日本はもう、このままなんとなく平和に生きていけるような国じゃないから、世の中のことをもっと疑わなきゃいけない。
ほし
その思いが強いから、怒りやもどかしさを隠さず言葉として伝えている、と。
ラブリさん
そうです。
つくられたものを、「自分のアイデンティティ」だなんて思っちゃダメだよ。
ほし
つくられたもの…
ラブリさん
私もみんなも、自分のアイデンティティから、社会とのつながりを考えていかなきゃいけないと思うんです。
ほし
難しい…具体的には、どんなことから?
ラブリさん
自分の仕事はどう世の中の役に立っているのか? もらったお給料は、誰になにを与えた価値でできているのか? 今、どのくらい日本のことを理解できているか? これからの日本のために、自分がするべきことは?
考えられることはいろいろありますよね。
ほし
「どのくらい日本のことを理解できているか」か…
ラブリさん
他国から日本がどう見られているのか全然わからない、外交のことを何も知らない、日本の政治家が何をしていたか検討もつかない。

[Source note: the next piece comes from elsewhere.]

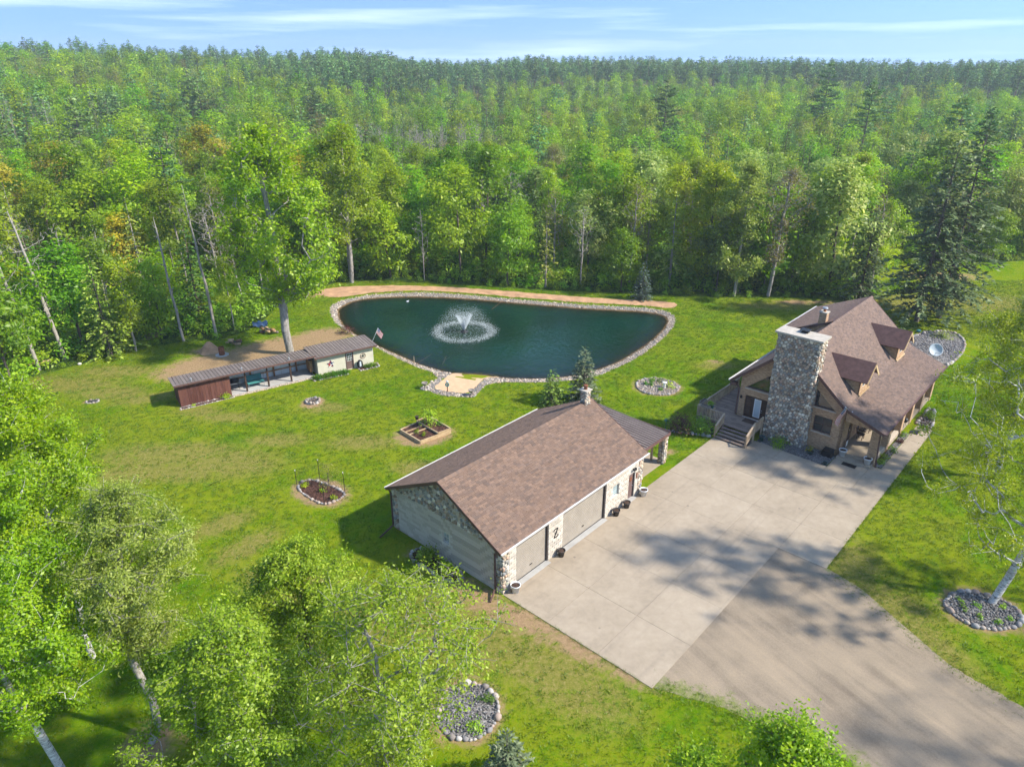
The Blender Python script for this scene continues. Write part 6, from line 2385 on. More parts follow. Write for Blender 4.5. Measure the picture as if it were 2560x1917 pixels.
def blade_plant(name, label, cat, loc, n, L, W, leaf, seed, z=0.0, spread=.8, group=None, area=(0, 0), rz=0.0):
    """clump of arching broad blades"""
    rgn = np.random.default_rng(seed)
    a = rgn.uniform(0, 2 * pi, n)
    el = rgn.uniform(.25, 1.1, n)
    P = np.stack([rgn.uniform(-area[0], area[0], n), rgn.uniform(-area[1], area[1], n), np.full(n, .03)], 1)
    T1 = np.stack([np.cos(a) * np.cos(el), np.sin(a) * np.cos(el), np.sin(el)], 1)
    l = L * rgn.uniform(.7, 1.2, n)[:, None]
    M = P + T1 * l * .6
    T2 = unit(T1 + np.array([0, 0, -.9]))
    E_ = M + T2 * l * .5
    B = unit(np.cross(T1, np.array([0, 0, 1.]))) * W / 2
    V = np.stack([P - B * .4, P + B * .4, M + B, M - B, E_ + B * .15, E_ - B * .15], 1).reshape(-1, 3)
    i = np.arange(n)[:, None] * 6
    F = np.concatenate([i + np.array([[0, 1, 2, 3]]), i + np.array([[3, 2, 4, 5]])])
    me = quad_mesh(name, V, F, {'tint': np.tile(np.clip(rgn.normal(.5, .22, n), 0, 1), 2)})
    me.materials.append(MATS[leaf])
    o = link(bpy.data.objects.new(name, me))
    o.location = (*loc, z)
    o.rotation_euler = (0, 0, rz)
    return tag(o, label, cat, group)


def pot(name, label, loc, r, h, mat, z=.03, plant_mat=None, group=None):
    o = empty(name, (*loc, z), 0, label=label, cat='planter', group=group)
    MB().lathe([(r * .66, 0), (r * .92, h * .86), (r * 1.04, h * .86), (r * 1.06, h), (r * .95, h), (r * .90, h * .84), (r * .3, h * .82)], 18).build('tub', mat, o, True)
    MB().lathe([(r * .9, h * .85), (r * .6, h * .88), (r * .05, h * .90)], 14).build('soil', 'soil', o, True)
    return o


# garage planters
pot('planter', 'weathered white planter at the near garage corner', yw(.66, -.42), .29, .54, 'white_plastic')
pot('planter', 'dark planter under the letter Z between the garage doors', yw(4.98, -.34), .25, .46, 'grey_plastic')
pot('planter', 'dark planter just past the wide garage door', yw(10.85, -.38), .26, .46, 'grey_plastic')
pot('planter', 'dark planter beside the brown garage side door', yw(12.1, -.38), .26, .46, 'grey_plastic')
pot('planter', 'weathered white planter at the far garage corner', yw(14.1, -.45), .29, .54, 'white_plastic')


def bed(name, label, cat, outline, size, fill='mulch', gravel_n=0, pal=GREY_PAL, gsize=(.06, .13), closed=True, z=.03, stones=True):
    """planting bed: ground fill, ring of separate border stones, loose gravel"""
    cx, cy = sum(p[0] for p in outline) / len(outline), sum(p[1] for p in outline) / len(outline)
    loc = [(a - cx, b - cy) for a, b in outline]
    o = empty(name, (cx, cy, 0), 0, label=label, cat=cat)
    f = MB()
    k = len(loc)
    f.add([(a, b, z) for a, b in loc] + [(0, 0, z + .06)], [(i, (i + 1) % k, k) for i in range(k)])
    f.build('bed_fill', fill, o)
    if stones:
        border_stones(o, loc, size, ro, closed=closed)
    if gravel_n:
        pts = []
        lx, ly = [p[0] for p in loc], [p[1] for p in loc]
        while len(pts) < gravel_n:
            x, y = ro.uniform(min(lx), max(lx)), ro.uniform(min(ly), max(ly))
            if in_poly(np.array([x]), np.array([y]), loc)[0]:
                pts.append((x, y, z + .03 + .06 * (1 - math.hypot(x, y) / 2.5)))
        scatter_obj('gravel', pts, R.uniform(*gsize, len(pts)), pal, o, kind='stuff')
    return o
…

起こってからパニックになって、急いで情報収集しても遅すぎるんです。備えがないと、大切なものは守れない。
ラブリさん
「自分と社会のつながり」を身近なところから考えることで、世の中は変化していくと思っています。
「意見を言わず静観する」って、ときには正しい選択でもある。だけど、自分ごと化せずに、物事からうまく目を背けるための言い訳にもなる。
難しく見えたり、考えるのが面倒に感じたりすることと出会ったとき、スクロールして「飛ばす=社会とのつながりを放棄すること」は、結局、自分自身の首をしめているのでは?と問い直さなければいけないと痛感しました。